Сержант Джимми Спенсер прибыл во Вьетнам в декабре 1965 г.: «Все выглядело так, будто Соединенные Штаты захватили эту страну»[473]. Спенсер родился в Мобиле, штат Алабама, в 1944 г. у матери-одиночки «задолго до тех времен, когда это стало в порядке вещей»[474]. Он добровольно записался в армию сначала на три года, но после увольнения обнаружил, что скучает по военной службе, и вернулся. Во Вьетнаме ему посчастливилось попасть в подразделение спецназа, где среди сержантского состава было немало ветеранов Второй мировой и Корейской войн. Спенсер старался брать с них пример. Каждому новоприбывшему те давали один и тот же совет, как относиться к вьетнамцам: «Берите их за яйца, а об умах и душах не беспокойтесь». Спенсер вспоминал: «Я оказался в своей стихии. Среди нас были одни добровольцы. Я очень гордился службой. Мы делали то, что делали наши солдаты во Второй мировой войне, — пришли на помощь людям, которые в этом нуждались».
Капитан Гордон Салливан позже сказал: «В 1965 г. мы решили, что пришли сюда, чтобы выиграть эту войну, и не хотели, чтобы вьетнамцы мешали нам это делать… У американцев было очень низкое мнение о вьетнамском народе». По словам капитана спецназа Генри Гоула, американские военные словно говорили вьетнамским коллегам: «Отойдите в сторону, маленькие желтолицые люди. Лучшая армия в мире наведет здесь порядок»[475]. Многие из американцев мало что знали даже о других регионах собственной страны, не говоря уже о далекой Юго-Восточной Азии. Один младший капрал с восточного побережья спросил у санитара из Орегона: «Там, откуда ты родом, еще есть дикие индейцы?»[476] Капитан Джозеф Фицджеральд заметил, что «некоторые солдаты считали крутым ходить по Сайгону, как Уайетт Эрп, с пистолетом в открытой кобуре». Первый шок, который испытал рядовой 1-го класса Рег Эдвардс, не был связан со смертью и разрушениями; он был потрясен тем, что здесь даже маленькие дети курили сигареты. «Первой фразой на вьетнамском, которую я выучил, была „Тхуок ла ко хай тьо сык кхое“ — „Сигареты портят твое здоровье“»[477]. В дикой местности американцы нервничали из-за обилия змей, шарахались от криков гиббонов, прячущихся в кронах деревьев, и ненавидели вездесущих пиявок.
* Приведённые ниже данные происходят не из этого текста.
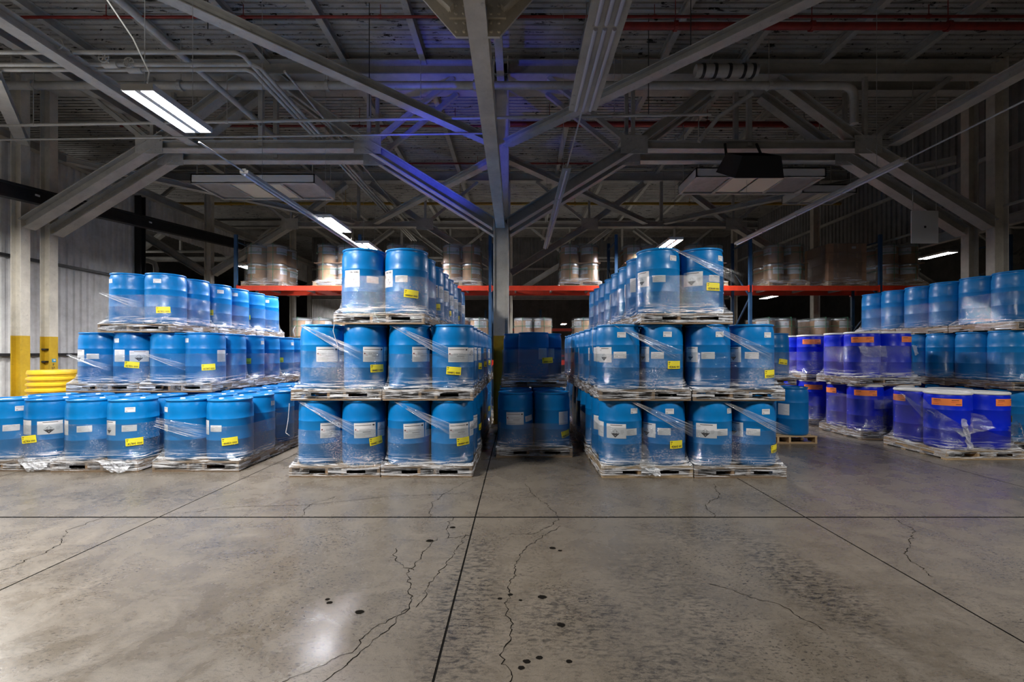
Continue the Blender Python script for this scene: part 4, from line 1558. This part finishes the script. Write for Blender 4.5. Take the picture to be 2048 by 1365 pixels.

Снаряжение американского пехотинца включало мачете, саперную лопатку, мину Claymore с проводом и подрывной машинкой, плащ-палатку с пристегиваемой подкладкой, шлем с подкладкой и камуфляжным чехлом, репеллент от насекомых, оливково-серое полотенце, ременно-плечевую систему, патронные сумки, рацию с запасными батареями, и автоматическую винтовку М-14. Младшие командиры учили рядовых: «Со ста ярдов целитесь в промежность — попадаете в грудь. С трехсот ярдов целитесь в голову — попадаете в грудь»{34}. Их предупреждали, что французские фермеры — владельцы каучуковых плантаций сочувствуют коммунистам и платят им дань. В дельте Меконга существовал так называемый Зеленый рынок, где сержант Майк Саттон обменивал захваченное оружие на все, в чем нуждалась его команда советников, включая лодочные моторы «Джонсон» мощностью в 40 л.с. Новую базу в Митхо военные поначалу окрестили «Базовым виски», пока шокированный сотрудник USIA не придумал более благозвучное название «Донгтам», что означает «Согласие». Вьетнамцам раздавали листовки, в которых объяснялось, что иностранным гостям нравятся такие английские фразы, как: «Я хочу мира», «Вы скучаете по жене и детям?», «Мы — мирные граждане» и «Эта дорога опасна». Но вьетнамские дети чаще всего приветствовали американцев словами: «Hello… No VC… Vietnam Number One».